While restoring a VM, there is no need to restore the FULL first and Differential next. Just select the Differential and restore it. That should take care of FULL restore of the VM and it should have the data till the last Differential.

ETrosclair
Level 4

Could there be something wrong with the differential I'm restoring from? I tried restoring from just the latest differential I had and I would still get the "Operating System not found" message when it would try to boot. I'm recreating my entire test environment and will attempt to restore just from a differential once more and post results.

Colin_Weaver
Moderator
Moderator
Employee Accredited Certified

Are you using SAN Transport for the restore or NBD? If Usimg SAN try the restore with NBD even if it was a SAN backup.

Also to clarify Neer's comments

An AVVI or Differential Restore, restores the differential or required incremetal (working backwards in time) first and then the full for you. Then the VMware Snapshot/Unsnapshot process re-assembles the different sets. Backup Exec as such maintains a links between the differential or incremental sets and the presvious full.

What interests me abouth your environment is that you have indicated that that Full and Incremental sets go to different B2D taget devcies can you try making the differential go to the same b2D as the full?

 

Also for info on AVVI Incremental and Differential Backups and restores please review

https://www-secure.symantec.com/connect/videos/backup-exec-2010-vmware-incremental-backup

https://www-secure.symantec.com/connect/videos/backup-exec-2010-vmware-restore

ETrosclair
Level 4

Yes the Differential and Full backup jobs are a part of the same policy referencing the same Selection list.

No I am not using SAN transport. I am actually using NBD for backups and restores since that is the only transport that works in my environment.

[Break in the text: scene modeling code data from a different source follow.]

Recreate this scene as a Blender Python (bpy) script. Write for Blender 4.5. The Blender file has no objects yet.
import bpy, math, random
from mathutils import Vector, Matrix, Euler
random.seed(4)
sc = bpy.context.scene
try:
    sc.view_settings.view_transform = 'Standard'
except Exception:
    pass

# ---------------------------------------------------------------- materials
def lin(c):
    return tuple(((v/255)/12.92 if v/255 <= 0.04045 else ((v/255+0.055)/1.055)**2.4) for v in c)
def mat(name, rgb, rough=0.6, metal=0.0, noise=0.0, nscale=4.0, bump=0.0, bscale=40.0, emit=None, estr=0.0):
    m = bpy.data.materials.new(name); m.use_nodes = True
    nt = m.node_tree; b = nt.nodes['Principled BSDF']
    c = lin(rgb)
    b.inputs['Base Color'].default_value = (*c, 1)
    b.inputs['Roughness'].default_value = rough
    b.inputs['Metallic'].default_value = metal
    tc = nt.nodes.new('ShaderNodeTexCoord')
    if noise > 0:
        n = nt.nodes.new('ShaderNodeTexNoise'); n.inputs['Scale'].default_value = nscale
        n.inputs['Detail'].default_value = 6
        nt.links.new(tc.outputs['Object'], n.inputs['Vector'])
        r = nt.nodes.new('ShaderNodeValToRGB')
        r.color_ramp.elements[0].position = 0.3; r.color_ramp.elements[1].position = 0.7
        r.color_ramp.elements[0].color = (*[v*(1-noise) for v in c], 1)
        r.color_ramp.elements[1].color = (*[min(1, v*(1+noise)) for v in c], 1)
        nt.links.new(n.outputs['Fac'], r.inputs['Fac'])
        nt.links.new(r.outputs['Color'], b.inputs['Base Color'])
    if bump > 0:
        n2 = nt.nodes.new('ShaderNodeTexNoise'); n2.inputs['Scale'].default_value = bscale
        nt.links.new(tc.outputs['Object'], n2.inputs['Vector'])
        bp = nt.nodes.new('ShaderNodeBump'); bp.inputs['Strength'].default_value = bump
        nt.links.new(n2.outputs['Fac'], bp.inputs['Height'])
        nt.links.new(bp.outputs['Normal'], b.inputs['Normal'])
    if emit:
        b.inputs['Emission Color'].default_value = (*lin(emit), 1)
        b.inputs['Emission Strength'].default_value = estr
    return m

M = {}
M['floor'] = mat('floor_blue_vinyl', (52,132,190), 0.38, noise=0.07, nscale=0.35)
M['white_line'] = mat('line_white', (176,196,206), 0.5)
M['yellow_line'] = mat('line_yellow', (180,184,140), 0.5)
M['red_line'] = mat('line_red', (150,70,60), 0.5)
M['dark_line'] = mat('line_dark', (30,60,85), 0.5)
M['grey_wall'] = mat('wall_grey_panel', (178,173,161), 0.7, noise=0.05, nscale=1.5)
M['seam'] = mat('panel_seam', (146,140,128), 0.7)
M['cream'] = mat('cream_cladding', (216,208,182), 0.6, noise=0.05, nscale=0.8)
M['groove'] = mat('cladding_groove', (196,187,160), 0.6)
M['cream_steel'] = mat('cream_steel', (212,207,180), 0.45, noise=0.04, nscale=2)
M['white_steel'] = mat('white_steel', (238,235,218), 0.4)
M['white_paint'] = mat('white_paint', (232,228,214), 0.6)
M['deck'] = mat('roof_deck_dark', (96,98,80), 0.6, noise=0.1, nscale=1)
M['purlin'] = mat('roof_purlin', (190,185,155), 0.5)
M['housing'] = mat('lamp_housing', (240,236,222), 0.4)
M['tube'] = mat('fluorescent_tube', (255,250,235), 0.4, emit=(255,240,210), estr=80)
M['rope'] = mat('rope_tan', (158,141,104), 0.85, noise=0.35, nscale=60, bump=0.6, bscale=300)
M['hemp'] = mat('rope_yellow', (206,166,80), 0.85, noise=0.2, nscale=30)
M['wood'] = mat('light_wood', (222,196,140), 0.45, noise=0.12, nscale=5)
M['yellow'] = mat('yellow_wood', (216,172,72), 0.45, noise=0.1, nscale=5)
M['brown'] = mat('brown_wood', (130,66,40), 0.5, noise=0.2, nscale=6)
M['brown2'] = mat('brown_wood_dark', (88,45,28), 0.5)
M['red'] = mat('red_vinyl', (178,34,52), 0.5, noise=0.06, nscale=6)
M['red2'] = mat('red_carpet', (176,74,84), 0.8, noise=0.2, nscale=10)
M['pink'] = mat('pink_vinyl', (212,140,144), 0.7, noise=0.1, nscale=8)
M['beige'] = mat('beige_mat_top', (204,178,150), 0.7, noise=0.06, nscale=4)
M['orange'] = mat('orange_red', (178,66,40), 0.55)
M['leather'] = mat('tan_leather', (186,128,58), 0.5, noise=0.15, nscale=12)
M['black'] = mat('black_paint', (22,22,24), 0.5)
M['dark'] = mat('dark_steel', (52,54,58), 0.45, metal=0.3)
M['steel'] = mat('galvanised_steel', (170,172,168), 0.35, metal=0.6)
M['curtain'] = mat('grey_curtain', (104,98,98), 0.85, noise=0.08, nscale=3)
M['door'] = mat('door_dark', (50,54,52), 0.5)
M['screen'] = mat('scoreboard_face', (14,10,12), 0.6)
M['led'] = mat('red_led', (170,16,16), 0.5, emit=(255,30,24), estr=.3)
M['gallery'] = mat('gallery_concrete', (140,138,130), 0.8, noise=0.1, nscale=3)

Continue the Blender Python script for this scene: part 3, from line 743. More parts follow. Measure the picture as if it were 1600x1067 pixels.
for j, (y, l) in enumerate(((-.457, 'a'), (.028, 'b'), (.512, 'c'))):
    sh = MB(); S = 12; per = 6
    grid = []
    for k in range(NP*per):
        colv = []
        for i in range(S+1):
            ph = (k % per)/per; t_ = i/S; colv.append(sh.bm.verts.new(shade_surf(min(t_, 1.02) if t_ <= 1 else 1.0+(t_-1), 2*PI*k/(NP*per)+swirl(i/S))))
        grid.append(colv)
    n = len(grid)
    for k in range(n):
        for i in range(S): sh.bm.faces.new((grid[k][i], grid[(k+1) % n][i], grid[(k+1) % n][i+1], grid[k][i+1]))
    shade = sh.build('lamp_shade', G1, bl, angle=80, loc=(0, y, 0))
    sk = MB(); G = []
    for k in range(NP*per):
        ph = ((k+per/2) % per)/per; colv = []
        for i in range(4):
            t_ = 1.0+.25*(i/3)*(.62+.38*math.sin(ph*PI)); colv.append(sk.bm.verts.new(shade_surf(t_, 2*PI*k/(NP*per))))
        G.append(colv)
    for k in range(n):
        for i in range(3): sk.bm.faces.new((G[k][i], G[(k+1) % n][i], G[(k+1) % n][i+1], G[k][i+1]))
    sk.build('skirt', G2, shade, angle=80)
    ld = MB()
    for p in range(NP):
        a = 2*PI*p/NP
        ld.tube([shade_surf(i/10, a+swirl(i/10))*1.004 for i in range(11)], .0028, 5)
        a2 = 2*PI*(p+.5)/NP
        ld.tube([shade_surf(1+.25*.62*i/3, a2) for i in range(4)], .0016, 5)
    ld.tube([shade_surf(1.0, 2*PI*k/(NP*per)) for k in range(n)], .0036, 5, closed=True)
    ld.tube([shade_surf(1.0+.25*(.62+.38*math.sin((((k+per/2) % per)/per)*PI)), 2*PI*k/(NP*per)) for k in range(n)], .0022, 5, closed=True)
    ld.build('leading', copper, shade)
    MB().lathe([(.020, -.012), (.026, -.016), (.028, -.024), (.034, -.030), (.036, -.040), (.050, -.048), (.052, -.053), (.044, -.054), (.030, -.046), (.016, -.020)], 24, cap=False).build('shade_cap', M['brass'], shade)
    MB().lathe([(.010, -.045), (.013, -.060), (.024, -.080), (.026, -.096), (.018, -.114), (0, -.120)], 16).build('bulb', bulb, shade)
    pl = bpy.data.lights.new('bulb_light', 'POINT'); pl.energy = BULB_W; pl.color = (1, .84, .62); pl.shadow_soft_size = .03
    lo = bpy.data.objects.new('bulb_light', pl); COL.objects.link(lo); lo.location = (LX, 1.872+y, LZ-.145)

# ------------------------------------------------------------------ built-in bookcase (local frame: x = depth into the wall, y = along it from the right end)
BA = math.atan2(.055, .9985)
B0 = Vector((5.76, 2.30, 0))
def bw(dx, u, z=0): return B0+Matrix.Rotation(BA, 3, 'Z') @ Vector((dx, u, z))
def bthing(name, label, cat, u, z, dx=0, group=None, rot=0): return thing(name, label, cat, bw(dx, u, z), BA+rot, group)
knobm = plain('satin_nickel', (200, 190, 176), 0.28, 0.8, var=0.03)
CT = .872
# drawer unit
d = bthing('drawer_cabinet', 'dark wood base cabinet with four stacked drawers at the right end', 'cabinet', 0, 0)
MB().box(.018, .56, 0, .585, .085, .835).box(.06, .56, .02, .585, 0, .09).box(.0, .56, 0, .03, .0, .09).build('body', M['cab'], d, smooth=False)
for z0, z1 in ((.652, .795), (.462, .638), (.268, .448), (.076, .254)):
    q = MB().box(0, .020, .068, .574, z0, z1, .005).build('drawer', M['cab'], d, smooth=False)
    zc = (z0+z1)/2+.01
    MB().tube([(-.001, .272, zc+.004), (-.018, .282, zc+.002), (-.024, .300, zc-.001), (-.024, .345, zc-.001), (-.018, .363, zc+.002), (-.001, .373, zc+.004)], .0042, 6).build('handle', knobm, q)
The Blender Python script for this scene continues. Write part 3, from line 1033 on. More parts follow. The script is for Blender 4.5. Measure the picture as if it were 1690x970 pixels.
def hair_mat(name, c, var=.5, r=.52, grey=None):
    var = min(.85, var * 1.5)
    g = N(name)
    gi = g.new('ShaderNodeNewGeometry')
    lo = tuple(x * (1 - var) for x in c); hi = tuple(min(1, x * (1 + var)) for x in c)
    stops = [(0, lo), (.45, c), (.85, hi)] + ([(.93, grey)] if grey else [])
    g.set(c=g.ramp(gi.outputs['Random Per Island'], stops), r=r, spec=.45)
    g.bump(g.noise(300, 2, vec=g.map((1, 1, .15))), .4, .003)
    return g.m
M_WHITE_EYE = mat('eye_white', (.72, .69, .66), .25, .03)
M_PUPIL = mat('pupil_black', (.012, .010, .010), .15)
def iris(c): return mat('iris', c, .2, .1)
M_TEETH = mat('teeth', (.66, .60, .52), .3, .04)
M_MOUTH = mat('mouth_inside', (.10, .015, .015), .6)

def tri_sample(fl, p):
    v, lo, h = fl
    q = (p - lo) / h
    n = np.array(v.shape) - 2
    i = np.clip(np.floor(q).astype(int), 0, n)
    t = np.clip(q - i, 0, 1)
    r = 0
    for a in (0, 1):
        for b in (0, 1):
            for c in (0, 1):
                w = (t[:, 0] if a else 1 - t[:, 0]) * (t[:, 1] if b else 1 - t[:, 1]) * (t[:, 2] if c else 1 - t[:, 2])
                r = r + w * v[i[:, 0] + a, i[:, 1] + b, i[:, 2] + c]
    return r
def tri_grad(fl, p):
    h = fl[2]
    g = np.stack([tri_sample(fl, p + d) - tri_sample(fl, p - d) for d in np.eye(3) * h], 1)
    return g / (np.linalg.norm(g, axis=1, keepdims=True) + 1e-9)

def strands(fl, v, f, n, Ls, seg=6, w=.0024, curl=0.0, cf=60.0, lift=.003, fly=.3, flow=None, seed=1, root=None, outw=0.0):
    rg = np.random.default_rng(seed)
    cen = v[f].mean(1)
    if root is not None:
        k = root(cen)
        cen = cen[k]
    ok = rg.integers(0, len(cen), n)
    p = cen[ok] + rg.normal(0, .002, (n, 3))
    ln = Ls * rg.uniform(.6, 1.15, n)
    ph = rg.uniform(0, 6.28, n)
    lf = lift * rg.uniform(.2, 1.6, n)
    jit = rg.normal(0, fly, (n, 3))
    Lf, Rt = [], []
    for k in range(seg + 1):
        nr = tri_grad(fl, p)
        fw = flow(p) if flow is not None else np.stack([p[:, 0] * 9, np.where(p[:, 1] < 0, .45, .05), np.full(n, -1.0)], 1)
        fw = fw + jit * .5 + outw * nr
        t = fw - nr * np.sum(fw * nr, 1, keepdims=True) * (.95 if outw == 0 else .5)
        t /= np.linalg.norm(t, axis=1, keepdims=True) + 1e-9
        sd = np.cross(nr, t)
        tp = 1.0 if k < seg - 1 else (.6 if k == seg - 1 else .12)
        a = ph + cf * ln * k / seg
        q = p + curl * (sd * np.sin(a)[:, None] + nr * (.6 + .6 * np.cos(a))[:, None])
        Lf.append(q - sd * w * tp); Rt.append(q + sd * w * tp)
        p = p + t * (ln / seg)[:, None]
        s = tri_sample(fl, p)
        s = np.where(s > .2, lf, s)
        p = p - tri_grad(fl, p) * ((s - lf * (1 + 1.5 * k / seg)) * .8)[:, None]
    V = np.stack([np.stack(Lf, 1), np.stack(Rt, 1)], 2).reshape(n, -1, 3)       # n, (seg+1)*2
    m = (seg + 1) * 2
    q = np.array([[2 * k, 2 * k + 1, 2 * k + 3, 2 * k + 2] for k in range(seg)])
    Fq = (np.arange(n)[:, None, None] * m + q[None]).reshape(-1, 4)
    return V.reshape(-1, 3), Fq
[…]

When I first began testing with differentials, I had a setup where on a particular drive (Drive E for instance) there was a B2D folder for differentials and one for Full Backups. With this setup, everything worked great (backups and restores).

The only problem with that setup is that is not how my live backup strategy is planned out. Here's a quick rundown of my backup strategy....

  • I currently have 7 individual full backup jobs that backup 7 individual VMs to their own B2D folder on a local drive. Once each job completes, each backup set is duplicated to its own B2D folder on a USB storage device for off-site storage. There are 10 of these devices that get changed nightly
     
  • The setup I would like to have with differential jobs would be to have Full Backups of each VM run on Fridays that store to the local drive (in each their own B2D folder on the local drive that get overwritten weekly) then duplicate to the USB storage device (also with each their own B2D folder on the USB). I would have 2 of the 10 USB drives dedicated to Full Backups that would get rotated weekly.
     
  • Differential jobs would run Monday through Thursday with basically the same setup as the Full Backups. Each VM would have its own B2D folder on the local drive (that would get overwritten nightly) as well as the USB storage device. I would rotate the remaining 8 USB storage devices nightly of course.

 

  • I have the Differential policy already setup to do exactly what I want it to do concerning duplicating and what not so it is definitely not an issue with the policy since everything runs successfully.

So with all of that being said, I'm starting to wonder if Differential restores rely on having Full Backup sets on the same drive as the Differential sets. I am fixing to run a differential job as I type this out and will post the results of that restore.

ETrosclair
Level 4

I believe I may have answered my own question. After retrying, I noticed that the differential restore from the USB storage device failed when the FULL DUPLICATE on another USB device was not available.

Once I made the Full Duplicate available to Backup Exec, the differential restore ran without issue. 

I am somewhat bummed that a Duplicate Differential on USB couldn't use the Full Backup that was stored on the local drive but I do understand why it couldn't.

 

In the end, there must have been something wrong with my original test setup since all jobs were completing successfully.